_Stated goal_
Return the material word for word. Do not include pictures.

_Material provided_
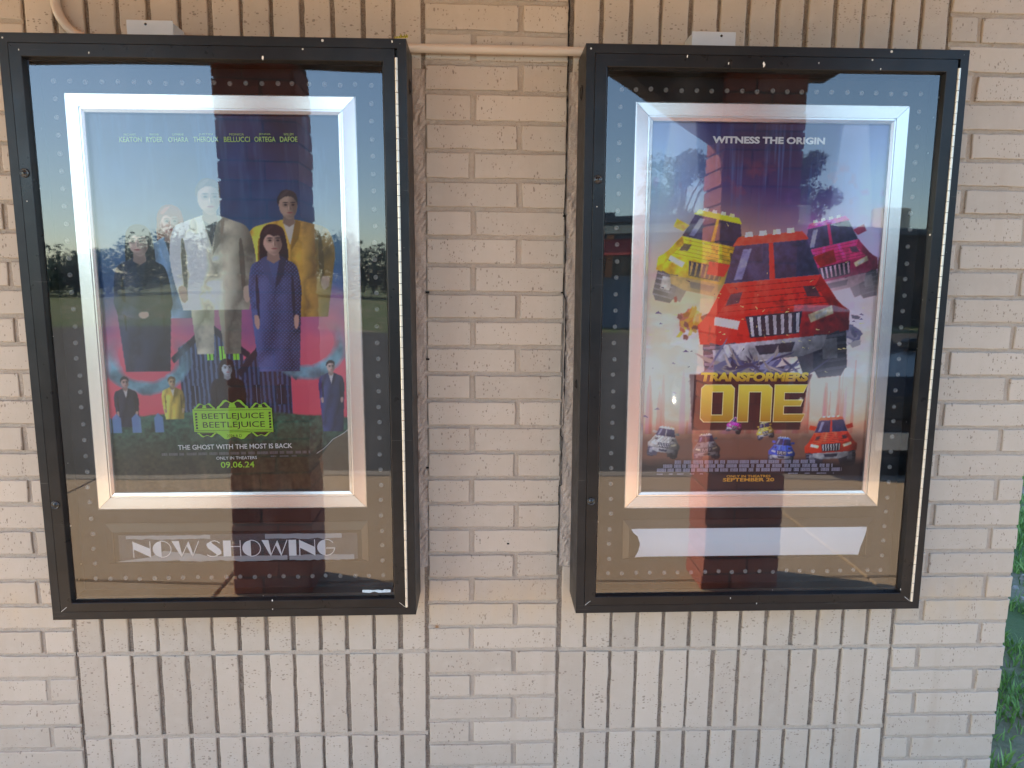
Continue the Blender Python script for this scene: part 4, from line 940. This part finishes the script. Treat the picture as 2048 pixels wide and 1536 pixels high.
# grass beyond the corner of the wall
N = 120000
gx = rng.uniform(X_END+.01, 8.2, N); gy = rng.uniform(.0, 5.4, N)
keep = (gx < 3.7+gy*1.0)
dens = vn = np.sin(gx*3.1+1.3*np.sin(gy*2.3))+np.sin(gy*4.2+gx*1.7)+.8*np.sin(gx*9+gy*7)
keep &= (dens+rng.normal(0, .6, N) > -.55)
keep &= ~((np.abs(gy-(1.75+.25*np.sin(gx*4))) < .30) & (rng.random(N) > .12))
gx, gy = gx[keep], gy[keep]; N = len(gx)
h = rng.uniform(.02, .065, N); an = rng.uniform(0, 6.28, N); wd = rng.uniform(.003, .006, N); ln = rng.uniform(.2, .9, N)*h; la = rng.uniform(0, 6.28, N)
zb = np.full(N, GZ-.006)
A = np.stack([gx-np.cos(an)*wd, gy-np.sin(an)*wd, zb], 1); B = np.stack([gx+np.cos(an)*wd, gy+np.sin(an)*wd, zb], 1)
Cc = np.stack([gx+np.cos(la)*ln*.4+np.cos(an)*wd*.7, gy+np.sin(la)*ln*.4+np.sin(an)*wd*.7, zb+h*.6], 1); D = np.stack([gx+np.cos(la)*ln*.4-np.cos(an)*wd*.7, gy+np.sin(la)*ln*.4-np.sin(an)*wd*.7, zb+h*.6], 1)
T = np.stack([gx+np.cos(la)*ln, gy+np.sin(la)*ln, zb+h], 1)
vs = np.stack([A, B, Cc, D, T], 1).reshape(-1, 3); b5 = np.arange(N)*5
me = bpy.data.meshes.new('grass'); me.from_pydata(vs.tolist(), [], [(i, i+1, i+2, i+3) for i in b5]+[(i+3, i+2, i+4) for i in b5]); me.update()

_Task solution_
Continue the Blender Python script for this scene: part 4, from line 940. This part finishes the script. Treat the picture as 2048 pixels wide and 1536 pixels high.
# grass beyond the corner of the wall
N = 120000
gx = rng.uniform(X_END+.01, 8.2, N); gy = rng.uniform(.0, 5.4, N)
keep = (gx < 3.7+gy*1.0)
dens = vn = np.sin(gx*3.1+1.3*np.sin(gy*2.3))+np.sin(gy*4.2+gx*1.7)+.8*np.sin(gx*9+gy*7)
keep &= (dens+rng.normal(0, .6, N) > -.55)
keep &= ~((np.abs(gy-(1.75+.25*np.sin(gx*4))) < .30) & (rng.random(N) > .12))
gx, gy = gx[keep], gy[keep]; N = len(gx)
h = rng.uniform(.02, .065, N); an = rng.uniform(0, 6.28, N); wd = rng.uniform(.003, .006, N); ln = rng.uniform(.2, .9, N)*h; la = rng.uniform(0, 6.28, N)
zb = np.full(N, GZ-.006)
A = np.stack([gx-np.cos(an)*wd, gy-np.sin(an)*wd, zb], 1); B = np.stack([gx+np.cos(an)*wd, gy+np.sin(an)*wd, zb], 1)
Cc = np.stack([gx+np.cos(la)*ln*.4+np.cos(an)*wd*.7, gy+np.sin(la)*ln*.4+np.sin(an)*wd*.7, zb+h*.6], 1); D = np.stack([gx+np.cos(la)*ln*.4-np.cos(an)*wd*.7, gy+np.sin(la)*ln*.4-np.sin(an)*wd*.7, zb+h*.6], 1)
T = np.stack([gx+np.cos(la)*ln, gy+np.sin(la)*ln, zb+h], 1)
vs = np.stack([A, B, Cc, D, T], 1).reshape(-1, 3); b5 = np.arange(N)*5
me = bpy.data.meshes.new('grass'); me.from_pydata(vs.tolist(), [], [(i, i+1, i+2, i+3) for i in b5]+[(i+3, i+2, i+4) for i in b5]); me.update()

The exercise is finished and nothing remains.